Bring Me The Head Of Alfredo Garcia 4K
Available June 3, 2025
One doesn’t come to a Sam Peckinpah for the good vibes. Bring Me The Head Of Alfredo Garciasees the acclaimed Western filmmaker at his most grim, an oddball Warren Oates road movie masquerading as a hunt-’em-down bounty quest. Traversing Mexico (and mostly shot by a Mexican crew), the film is another existential one from Peckinpah, who by this time was on the outs with Hollywood and himself—it’s a nihilistic and violent careen, a final pulpy hurrah from a man who’d also spent years drinking himself to death south of the border.
Brazil 4K
Available June 3, 2025
Not only is there a new 4K restoration of Terry Gilliam’s cut of Brazil, his sci-fi dystopian stunner, but it also includes the studio-shredded happy-ending cut, dubbed the “Love Conquers All” version. Should make for a fun compare-and-contrast, even though the latter hasn’t been shined up like the former. With plenty of extras (a making-of doc, an unmaking-of doc about its studio edit, and a collection of interviews and video essays), this looks to be the definitive version of the absurd, bureaucratic nightmare that is Gilliam’s masterpiece.
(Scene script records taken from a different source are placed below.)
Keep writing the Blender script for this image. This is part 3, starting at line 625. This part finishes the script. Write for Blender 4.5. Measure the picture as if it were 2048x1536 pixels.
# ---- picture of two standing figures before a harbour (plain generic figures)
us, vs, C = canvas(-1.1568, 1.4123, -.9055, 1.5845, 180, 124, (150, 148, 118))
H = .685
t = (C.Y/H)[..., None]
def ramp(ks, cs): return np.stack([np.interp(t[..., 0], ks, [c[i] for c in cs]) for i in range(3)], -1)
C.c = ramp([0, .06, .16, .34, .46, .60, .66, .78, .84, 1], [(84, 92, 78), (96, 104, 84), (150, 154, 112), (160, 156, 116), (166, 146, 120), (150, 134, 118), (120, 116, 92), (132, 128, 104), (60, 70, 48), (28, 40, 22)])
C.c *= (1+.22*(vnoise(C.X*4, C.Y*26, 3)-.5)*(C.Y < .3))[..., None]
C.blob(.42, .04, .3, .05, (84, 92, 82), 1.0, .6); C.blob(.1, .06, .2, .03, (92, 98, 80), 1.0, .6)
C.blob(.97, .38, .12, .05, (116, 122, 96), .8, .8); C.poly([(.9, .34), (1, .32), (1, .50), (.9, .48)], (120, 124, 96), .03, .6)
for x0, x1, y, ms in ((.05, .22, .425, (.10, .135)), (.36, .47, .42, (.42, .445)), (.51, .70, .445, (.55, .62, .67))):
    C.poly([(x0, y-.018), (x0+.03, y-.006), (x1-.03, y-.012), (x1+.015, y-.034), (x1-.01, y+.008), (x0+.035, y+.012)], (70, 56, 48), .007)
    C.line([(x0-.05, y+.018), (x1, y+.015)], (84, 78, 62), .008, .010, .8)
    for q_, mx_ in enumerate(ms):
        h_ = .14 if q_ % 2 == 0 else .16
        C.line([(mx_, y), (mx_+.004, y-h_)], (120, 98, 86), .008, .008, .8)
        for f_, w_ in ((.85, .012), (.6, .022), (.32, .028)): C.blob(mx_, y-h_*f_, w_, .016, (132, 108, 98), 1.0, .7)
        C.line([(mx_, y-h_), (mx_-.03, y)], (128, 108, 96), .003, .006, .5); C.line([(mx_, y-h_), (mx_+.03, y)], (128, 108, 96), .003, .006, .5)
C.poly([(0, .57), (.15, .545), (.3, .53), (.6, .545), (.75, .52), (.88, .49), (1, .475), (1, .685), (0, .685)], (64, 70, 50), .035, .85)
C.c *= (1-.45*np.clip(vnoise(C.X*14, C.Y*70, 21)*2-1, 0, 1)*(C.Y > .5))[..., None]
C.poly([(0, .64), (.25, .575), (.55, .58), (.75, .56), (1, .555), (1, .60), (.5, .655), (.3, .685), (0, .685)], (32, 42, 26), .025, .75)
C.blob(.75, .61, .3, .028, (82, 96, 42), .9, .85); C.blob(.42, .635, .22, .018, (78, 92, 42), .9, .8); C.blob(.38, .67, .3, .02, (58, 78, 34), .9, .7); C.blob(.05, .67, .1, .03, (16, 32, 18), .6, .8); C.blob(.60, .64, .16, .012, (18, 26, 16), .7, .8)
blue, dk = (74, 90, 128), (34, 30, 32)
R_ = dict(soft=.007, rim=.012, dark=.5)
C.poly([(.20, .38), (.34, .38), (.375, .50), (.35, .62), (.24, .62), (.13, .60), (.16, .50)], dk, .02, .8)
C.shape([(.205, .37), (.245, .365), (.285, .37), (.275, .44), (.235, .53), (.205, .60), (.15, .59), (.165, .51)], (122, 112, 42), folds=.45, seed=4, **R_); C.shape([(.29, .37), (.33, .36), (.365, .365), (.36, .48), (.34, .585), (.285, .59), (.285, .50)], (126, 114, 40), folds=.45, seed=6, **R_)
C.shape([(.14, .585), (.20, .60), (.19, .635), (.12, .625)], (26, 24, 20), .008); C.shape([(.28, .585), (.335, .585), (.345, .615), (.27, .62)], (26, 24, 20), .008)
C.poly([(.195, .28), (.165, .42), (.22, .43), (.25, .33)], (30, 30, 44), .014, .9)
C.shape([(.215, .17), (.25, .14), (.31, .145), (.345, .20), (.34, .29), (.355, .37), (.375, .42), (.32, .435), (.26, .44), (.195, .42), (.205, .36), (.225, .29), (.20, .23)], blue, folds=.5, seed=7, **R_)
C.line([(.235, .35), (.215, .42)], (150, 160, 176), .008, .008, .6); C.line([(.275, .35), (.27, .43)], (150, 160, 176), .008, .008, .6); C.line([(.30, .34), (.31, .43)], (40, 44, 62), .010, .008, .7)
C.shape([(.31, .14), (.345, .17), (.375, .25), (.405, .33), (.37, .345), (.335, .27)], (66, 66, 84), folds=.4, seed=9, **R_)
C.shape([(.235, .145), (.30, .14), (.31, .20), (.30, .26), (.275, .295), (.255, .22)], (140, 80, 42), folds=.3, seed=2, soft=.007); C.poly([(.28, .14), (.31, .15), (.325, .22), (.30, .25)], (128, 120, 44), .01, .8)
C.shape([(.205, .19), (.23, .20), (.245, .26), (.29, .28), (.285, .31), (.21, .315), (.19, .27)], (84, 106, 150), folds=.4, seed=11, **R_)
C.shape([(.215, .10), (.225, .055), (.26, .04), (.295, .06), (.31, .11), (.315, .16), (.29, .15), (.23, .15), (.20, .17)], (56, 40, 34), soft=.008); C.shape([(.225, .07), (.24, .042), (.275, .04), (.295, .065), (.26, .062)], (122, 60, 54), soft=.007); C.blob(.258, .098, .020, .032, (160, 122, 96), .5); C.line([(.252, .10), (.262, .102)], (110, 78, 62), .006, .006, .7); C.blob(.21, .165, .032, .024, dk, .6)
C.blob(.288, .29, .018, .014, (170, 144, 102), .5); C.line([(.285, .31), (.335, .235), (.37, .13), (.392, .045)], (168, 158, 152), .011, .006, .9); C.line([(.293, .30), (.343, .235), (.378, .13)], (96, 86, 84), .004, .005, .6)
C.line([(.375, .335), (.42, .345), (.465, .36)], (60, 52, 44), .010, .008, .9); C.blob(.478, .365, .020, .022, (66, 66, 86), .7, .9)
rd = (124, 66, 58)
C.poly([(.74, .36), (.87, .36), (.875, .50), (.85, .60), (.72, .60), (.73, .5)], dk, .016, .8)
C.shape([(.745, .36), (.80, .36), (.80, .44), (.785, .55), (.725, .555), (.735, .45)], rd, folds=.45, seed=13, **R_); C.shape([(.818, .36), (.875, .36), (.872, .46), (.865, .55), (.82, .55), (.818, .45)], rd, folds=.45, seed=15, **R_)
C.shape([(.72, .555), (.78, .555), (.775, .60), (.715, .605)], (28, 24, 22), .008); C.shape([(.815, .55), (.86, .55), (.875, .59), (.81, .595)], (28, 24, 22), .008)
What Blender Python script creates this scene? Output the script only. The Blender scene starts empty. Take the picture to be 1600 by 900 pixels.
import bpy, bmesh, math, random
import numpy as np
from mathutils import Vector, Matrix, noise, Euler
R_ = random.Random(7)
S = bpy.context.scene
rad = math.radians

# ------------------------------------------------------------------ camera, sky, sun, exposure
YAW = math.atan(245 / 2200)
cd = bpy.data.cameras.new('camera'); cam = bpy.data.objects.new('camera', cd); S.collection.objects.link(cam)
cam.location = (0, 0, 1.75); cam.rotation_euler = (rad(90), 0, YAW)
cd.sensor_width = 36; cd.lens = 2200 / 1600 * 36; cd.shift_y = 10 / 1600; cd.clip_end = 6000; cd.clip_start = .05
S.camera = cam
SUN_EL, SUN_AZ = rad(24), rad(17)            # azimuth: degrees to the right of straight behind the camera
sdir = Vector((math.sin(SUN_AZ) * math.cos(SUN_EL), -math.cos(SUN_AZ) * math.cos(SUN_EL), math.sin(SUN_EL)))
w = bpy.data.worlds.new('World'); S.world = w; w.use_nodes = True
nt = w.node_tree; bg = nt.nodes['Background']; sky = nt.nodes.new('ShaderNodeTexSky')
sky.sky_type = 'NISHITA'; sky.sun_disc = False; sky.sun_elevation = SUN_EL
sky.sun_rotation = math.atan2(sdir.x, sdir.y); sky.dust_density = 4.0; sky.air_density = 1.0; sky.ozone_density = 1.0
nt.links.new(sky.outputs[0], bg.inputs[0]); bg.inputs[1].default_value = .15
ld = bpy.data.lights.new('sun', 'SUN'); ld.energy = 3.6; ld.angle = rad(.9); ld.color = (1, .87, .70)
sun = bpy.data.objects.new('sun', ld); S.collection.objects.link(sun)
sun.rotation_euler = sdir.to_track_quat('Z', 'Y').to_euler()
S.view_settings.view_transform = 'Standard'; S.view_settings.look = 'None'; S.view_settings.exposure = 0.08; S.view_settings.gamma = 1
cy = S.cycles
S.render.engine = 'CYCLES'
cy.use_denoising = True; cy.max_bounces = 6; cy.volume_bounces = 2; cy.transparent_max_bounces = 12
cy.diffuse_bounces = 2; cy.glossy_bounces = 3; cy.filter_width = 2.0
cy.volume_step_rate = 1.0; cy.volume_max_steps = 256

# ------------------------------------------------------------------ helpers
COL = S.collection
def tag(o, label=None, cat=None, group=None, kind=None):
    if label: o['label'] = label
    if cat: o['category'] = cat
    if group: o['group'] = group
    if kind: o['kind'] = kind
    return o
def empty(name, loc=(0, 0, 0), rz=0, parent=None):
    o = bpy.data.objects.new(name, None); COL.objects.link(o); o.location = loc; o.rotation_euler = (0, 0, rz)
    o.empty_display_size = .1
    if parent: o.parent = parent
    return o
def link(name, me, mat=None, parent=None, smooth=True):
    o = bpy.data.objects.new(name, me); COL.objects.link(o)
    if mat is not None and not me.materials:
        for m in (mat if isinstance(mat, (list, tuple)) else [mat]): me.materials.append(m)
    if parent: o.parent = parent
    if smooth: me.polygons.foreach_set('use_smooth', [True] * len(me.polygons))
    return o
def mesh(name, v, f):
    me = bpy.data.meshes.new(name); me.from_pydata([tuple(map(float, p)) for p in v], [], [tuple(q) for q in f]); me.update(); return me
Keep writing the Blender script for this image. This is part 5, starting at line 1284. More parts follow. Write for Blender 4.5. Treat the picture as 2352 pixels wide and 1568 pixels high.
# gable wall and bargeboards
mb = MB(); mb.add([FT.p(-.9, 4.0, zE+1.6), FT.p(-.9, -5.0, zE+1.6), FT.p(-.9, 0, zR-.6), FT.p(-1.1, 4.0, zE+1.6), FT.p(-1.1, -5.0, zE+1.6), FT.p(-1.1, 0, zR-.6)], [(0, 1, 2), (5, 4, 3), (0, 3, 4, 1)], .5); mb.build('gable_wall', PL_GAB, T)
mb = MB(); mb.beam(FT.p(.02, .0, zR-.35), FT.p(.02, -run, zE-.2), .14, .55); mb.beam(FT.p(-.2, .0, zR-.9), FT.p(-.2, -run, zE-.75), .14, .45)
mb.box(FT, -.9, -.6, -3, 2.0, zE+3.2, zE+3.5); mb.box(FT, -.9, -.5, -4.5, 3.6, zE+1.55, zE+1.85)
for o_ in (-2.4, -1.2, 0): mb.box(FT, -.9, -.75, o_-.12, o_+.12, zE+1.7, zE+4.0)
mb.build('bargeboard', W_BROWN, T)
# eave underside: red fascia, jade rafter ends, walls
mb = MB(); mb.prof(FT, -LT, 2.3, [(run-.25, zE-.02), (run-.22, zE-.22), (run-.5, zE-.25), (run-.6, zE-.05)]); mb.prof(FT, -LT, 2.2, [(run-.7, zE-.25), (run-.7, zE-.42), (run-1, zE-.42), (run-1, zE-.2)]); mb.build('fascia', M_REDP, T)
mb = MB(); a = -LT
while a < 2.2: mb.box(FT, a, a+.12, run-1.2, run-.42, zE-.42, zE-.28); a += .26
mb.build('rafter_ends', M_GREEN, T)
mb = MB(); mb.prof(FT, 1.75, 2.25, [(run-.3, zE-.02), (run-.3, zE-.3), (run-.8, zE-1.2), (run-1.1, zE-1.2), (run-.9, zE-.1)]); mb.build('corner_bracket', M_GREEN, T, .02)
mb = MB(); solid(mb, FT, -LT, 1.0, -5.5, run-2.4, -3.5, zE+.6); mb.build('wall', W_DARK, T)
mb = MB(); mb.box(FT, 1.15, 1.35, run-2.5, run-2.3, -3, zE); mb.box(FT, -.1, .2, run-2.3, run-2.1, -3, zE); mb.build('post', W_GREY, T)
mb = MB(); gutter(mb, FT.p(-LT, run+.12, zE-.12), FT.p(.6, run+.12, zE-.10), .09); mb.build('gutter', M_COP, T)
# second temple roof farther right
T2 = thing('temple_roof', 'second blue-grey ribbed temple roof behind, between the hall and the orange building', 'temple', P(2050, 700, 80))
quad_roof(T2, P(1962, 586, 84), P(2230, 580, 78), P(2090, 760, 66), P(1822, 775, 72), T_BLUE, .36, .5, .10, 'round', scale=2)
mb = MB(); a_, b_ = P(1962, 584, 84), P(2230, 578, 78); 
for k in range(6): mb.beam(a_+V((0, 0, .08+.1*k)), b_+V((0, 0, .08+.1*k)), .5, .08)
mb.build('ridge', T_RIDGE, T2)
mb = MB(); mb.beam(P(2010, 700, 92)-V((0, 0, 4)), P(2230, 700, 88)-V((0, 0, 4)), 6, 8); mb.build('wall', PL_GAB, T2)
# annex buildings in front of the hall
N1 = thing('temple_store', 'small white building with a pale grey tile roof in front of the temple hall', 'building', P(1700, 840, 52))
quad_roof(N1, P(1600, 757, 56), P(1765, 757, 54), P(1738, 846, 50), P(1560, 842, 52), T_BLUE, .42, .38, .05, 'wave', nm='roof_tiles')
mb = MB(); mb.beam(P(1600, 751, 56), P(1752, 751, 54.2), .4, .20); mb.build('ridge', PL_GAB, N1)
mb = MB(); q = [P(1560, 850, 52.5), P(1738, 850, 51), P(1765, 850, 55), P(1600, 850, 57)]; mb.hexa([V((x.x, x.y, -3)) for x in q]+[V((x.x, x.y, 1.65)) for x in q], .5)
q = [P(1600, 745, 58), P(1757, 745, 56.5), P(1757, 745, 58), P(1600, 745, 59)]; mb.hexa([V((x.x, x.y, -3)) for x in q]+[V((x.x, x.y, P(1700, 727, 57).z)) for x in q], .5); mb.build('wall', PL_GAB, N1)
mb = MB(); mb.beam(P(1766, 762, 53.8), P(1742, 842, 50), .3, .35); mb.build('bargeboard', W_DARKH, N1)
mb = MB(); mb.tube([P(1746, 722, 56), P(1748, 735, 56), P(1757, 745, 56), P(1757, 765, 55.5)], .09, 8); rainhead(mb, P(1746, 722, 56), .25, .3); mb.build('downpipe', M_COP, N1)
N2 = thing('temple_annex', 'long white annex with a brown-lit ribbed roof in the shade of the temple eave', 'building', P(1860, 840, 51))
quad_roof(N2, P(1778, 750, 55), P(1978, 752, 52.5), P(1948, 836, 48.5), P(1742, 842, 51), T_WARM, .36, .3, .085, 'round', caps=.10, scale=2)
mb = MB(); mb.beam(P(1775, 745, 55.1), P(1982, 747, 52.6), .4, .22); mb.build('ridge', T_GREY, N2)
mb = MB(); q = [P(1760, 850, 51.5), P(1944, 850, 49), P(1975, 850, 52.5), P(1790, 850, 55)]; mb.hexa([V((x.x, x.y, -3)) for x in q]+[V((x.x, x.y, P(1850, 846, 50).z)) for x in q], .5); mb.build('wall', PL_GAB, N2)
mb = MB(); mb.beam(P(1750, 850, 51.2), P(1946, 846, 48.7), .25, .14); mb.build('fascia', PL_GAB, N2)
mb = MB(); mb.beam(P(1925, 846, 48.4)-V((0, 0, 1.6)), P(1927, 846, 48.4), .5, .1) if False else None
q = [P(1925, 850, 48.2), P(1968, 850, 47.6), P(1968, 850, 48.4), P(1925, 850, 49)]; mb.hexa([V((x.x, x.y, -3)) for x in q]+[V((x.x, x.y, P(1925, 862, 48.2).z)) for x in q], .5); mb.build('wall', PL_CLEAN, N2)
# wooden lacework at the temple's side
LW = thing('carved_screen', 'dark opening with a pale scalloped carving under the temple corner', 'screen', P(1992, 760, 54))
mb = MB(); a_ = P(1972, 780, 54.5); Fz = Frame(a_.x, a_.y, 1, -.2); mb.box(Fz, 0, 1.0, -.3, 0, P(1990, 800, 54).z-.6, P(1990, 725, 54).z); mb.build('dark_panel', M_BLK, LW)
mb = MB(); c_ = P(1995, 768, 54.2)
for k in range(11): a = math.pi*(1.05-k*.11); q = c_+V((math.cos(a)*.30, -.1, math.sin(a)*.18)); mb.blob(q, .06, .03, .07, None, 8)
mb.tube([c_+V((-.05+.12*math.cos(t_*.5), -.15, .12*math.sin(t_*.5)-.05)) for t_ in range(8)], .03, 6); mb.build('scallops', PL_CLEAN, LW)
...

J-Horror Rising Blu-ray box set
Available June 10, 2025
This collection of hard-to-find Japanese horror films—including the acclaimed found footage pseudo-doc Noroi: The Curse and the completely strange video game adaptation St. John’s Wort, which this critic has only seen via terrible DVD rip—is one of the coolest things coming out from Arrow this month. The set also includes the obscure films Shikoku, Isola: Multiple Personality Girl, Inugami, Carved: The Slit-Mouthed Woman, and Persona (no, not that one). The sheer lack of distribution for these films might make this a box to check out sight unseen, but the inclusion of Noroi (which always ranks highly among those who’ve seen it) could make it worth the price alone.
Dark City 4K
Available June 24, 2025
If ever there was a film that deserved to be seen in 4K, it’s Alex Proyas’ Dark City. The noirish sci-fi, which feels like it’s set in Hot Topic hell, features one of Kiefer Sutherland’s best performances and production design that’s a fittingly huge step forward from a filmmaker who’d just proven himself with The Crow. Because the restoration is coming from Arrow, it means it includes a 60-page book of essays, a poster, postcards, a new hour-long documentary, visual essays, and commentaries—they really pull out all the stops over there, and this twisty little ’90s oddity deserves the love.
Sorcerer 4K
Available June 24, 2025
The Wages Of Fear got an update befitting its trippy-freaky Tangerine Dream score with Sorcerer, one of William Friedkin’s best films. The tension was unbearable when this movie—about desperate ex-pat bums trucking nitroglycerin through the jungle and, of course, across a shaky rope bridge—hadn’t yet been restored. Now every drop of sweat and every pothole is going to leap off the screen. Good luck exhaling for a few hours. Alongside the 4K version, the disc includes a Friedkin documentary and a new interview about the movie with filmmaker James Gray.